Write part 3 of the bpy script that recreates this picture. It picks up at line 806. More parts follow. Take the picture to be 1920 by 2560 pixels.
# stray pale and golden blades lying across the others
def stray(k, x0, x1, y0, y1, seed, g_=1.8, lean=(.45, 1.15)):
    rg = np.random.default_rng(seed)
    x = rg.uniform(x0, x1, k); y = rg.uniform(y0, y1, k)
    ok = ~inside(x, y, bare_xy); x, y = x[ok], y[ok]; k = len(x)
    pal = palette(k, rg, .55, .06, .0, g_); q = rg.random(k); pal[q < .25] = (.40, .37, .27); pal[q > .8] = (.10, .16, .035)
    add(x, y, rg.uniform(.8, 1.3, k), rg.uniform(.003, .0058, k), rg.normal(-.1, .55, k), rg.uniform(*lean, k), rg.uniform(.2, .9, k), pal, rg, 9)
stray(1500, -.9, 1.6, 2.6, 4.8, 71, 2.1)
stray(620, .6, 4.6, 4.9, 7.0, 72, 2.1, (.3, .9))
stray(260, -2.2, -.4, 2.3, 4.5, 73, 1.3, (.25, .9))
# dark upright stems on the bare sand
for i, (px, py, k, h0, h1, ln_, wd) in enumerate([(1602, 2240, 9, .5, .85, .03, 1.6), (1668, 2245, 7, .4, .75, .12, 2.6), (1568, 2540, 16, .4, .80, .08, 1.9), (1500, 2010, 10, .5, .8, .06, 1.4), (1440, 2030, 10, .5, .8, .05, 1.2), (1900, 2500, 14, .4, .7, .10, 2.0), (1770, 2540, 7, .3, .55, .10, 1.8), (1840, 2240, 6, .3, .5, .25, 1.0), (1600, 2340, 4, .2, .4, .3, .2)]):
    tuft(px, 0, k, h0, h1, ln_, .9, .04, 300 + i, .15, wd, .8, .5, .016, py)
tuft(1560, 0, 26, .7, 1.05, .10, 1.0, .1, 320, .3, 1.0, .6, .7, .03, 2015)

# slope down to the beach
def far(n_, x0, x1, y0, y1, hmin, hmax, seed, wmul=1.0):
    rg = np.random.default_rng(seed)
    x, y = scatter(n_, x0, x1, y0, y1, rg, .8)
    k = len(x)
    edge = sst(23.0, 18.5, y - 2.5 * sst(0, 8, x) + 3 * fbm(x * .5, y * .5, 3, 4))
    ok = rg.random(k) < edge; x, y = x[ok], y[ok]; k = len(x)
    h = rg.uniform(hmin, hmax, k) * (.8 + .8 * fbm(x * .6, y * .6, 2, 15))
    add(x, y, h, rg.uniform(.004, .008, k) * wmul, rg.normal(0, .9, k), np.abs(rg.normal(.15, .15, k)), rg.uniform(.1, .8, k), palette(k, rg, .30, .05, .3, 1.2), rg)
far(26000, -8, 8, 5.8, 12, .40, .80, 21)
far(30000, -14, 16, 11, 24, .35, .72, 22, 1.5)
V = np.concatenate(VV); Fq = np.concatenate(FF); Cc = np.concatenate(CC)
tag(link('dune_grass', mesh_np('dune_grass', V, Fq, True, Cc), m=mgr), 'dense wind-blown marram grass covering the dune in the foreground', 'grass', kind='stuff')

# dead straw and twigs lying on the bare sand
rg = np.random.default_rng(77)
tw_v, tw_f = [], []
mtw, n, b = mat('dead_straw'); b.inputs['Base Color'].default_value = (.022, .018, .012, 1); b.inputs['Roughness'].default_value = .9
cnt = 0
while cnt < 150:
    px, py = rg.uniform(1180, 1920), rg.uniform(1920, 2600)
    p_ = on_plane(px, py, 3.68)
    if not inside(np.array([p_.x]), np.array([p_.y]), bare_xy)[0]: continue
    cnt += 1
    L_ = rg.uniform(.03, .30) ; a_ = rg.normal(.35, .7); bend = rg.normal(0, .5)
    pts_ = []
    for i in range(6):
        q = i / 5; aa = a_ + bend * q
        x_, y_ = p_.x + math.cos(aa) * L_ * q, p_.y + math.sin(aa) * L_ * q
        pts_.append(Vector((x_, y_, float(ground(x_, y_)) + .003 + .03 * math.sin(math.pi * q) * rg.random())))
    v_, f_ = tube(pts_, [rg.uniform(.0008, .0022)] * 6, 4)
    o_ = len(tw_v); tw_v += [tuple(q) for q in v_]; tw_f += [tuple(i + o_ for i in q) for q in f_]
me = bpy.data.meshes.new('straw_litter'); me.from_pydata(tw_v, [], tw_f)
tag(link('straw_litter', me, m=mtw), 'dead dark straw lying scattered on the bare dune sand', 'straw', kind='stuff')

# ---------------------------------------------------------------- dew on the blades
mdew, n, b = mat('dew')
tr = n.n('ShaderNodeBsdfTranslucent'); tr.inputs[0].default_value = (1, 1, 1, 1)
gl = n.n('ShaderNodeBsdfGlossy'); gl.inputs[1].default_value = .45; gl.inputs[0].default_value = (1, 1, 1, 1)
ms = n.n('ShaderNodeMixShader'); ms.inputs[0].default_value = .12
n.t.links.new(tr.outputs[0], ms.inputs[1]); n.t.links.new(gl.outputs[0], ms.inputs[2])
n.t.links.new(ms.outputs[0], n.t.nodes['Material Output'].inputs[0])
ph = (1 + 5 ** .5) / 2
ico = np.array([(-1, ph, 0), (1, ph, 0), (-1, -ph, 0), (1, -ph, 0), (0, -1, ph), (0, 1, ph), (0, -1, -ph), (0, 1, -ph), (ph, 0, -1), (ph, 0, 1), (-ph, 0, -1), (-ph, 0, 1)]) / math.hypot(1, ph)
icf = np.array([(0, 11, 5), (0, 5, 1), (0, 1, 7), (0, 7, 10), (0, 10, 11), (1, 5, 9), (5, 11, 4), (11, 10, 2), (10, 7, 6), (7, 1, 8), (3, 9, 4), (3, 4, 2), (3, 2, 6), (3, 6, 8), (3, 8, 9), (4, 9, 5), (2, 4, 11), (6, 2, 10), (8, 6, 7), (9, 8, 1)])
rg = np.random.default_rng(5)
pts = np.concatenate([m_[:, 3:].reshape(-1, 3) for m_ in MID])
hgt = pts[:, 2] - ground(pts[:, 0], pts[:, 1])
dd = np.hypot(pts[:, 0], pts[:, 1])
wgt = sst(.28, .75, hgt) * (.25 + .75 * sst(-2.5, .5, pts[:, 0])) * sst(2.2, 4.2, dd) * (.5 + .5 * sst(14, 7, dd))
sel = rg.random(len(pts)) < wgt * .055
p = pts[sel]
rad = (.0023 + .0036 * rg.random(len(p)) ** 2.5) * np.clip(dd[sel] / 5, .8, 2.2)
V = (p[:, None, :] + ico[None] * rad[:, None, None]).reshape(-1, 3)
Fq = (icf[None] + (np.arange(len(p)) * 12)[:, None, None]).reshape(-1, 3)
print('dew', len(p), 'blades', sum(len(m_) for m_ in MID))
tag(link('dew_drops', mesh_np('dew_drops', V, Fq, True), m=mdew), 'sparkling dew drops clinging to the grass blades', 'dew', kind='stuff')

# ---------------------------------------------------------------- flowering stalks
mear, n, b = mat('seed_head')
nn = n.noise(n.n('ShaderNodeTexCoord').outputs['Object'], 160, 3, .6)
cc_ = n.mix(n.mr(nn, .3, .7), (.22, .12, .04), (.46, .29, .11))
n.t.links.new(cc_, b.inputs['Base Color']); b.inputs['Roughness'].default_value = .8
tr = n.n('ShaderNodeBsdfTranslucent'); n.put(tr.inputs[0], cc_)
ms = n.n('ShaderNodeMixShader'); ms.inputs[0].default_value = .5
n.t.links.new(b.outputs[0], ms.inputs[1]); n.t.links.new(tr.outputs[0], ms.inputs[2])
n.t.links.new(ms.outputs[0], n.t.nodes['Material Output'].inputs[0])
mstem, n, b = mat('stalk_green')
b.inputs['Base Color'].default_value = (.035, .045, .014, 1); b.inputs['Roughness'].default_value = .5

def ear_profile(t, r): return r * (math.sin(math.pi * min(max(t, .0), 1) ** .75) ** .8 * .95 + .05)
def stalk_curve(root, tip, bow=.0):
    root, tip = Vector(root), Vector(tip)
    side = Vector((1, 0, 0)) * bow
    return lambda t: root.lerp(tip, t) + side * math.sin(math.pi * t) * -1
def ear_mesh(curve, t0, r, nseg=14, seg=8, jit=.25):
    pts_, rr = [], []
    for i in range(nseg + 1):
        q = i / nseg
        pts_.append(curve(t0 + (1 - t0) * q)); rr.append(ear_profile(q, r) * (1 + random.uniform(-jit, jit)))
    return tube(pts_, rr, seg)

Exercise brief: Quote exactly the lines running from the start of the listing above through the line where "1.0, .6, .7, .03, 2015)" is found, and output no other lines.

Answer in full:
Write part 3 of the bpy script that recreates this picture. It picks up at line 806. More parts follow. Take the picture to be 1920 by 2560 pixels.
# stray pale and golden blades lying across the others
def stray(k, x0, x1, y0, y1, seed, g_=1.8, lean=(.45, 1.15)):
    rg = np.random.default_rng(seed)
    x = rg.uniform(x0, x1, k); y = rg.uniform(y0, y1, k)
    ok = ~inside(x, y, bare_xy); x, y = x[ok], y[ok]; k = len(x)
    pal = palette(k, rg, .55, .06, .0, g_); q = rg.random(k); pal[q < .25] = (.40, .37, .27); pal[q > .8] = (.10, .16, .035)
    add(x, y, rg.uniform(.8, 1.3, k), rg.uniform(.003, .0058, k), rg.normal(-.1, .55, k), rg.uniform(*lean, k), rg.uniform(.2, .9, k), pal, rg, 9)
stray(1500, -.9, 1.6, 2.6, 4.8, 71, 2.1)
stray(620, .6, 4.6, 4.9, 7.0, 72, 2.1, (.3, .9))
stray(260, -2.2, -.4, 2.3, 4.5, 73, 1.3, (.25, .9))
# dark upright stems on the bare sand
for i, (px, py, k, h0, h1, ln_, wd) in enumerate([(1602, 2240, 9, .5, .85, .03, 1.6), (1668, 2245, 7, .4, .75, .12, 2.6), (1568, 2540, 16, .4, .80, .08, 1.9), (1500, 2010, 10, .5, .8, .06, 1.4), (1440, 2030, 10, .5, .8, .05, 1.2), (1900, 2500, 14, .4, .7, .10, 2.0), (1770, 2540, 7, .3, .55, .10, 1.8), (1840, 2240, 6, .3, .5, .25, 1.0), (1600, 2340, 4, .2, .4, .3, .2)]):
    tuft(px, 0, k, h0, h1, ln_, .9, .04, 300 + i, .15, wd, .8, .5, .016, py)
tuft(1560, 0, 26, .7, 1.05, .10, 1.0, .1, 320, .3, 1.0, .6, .7, .03, 2015)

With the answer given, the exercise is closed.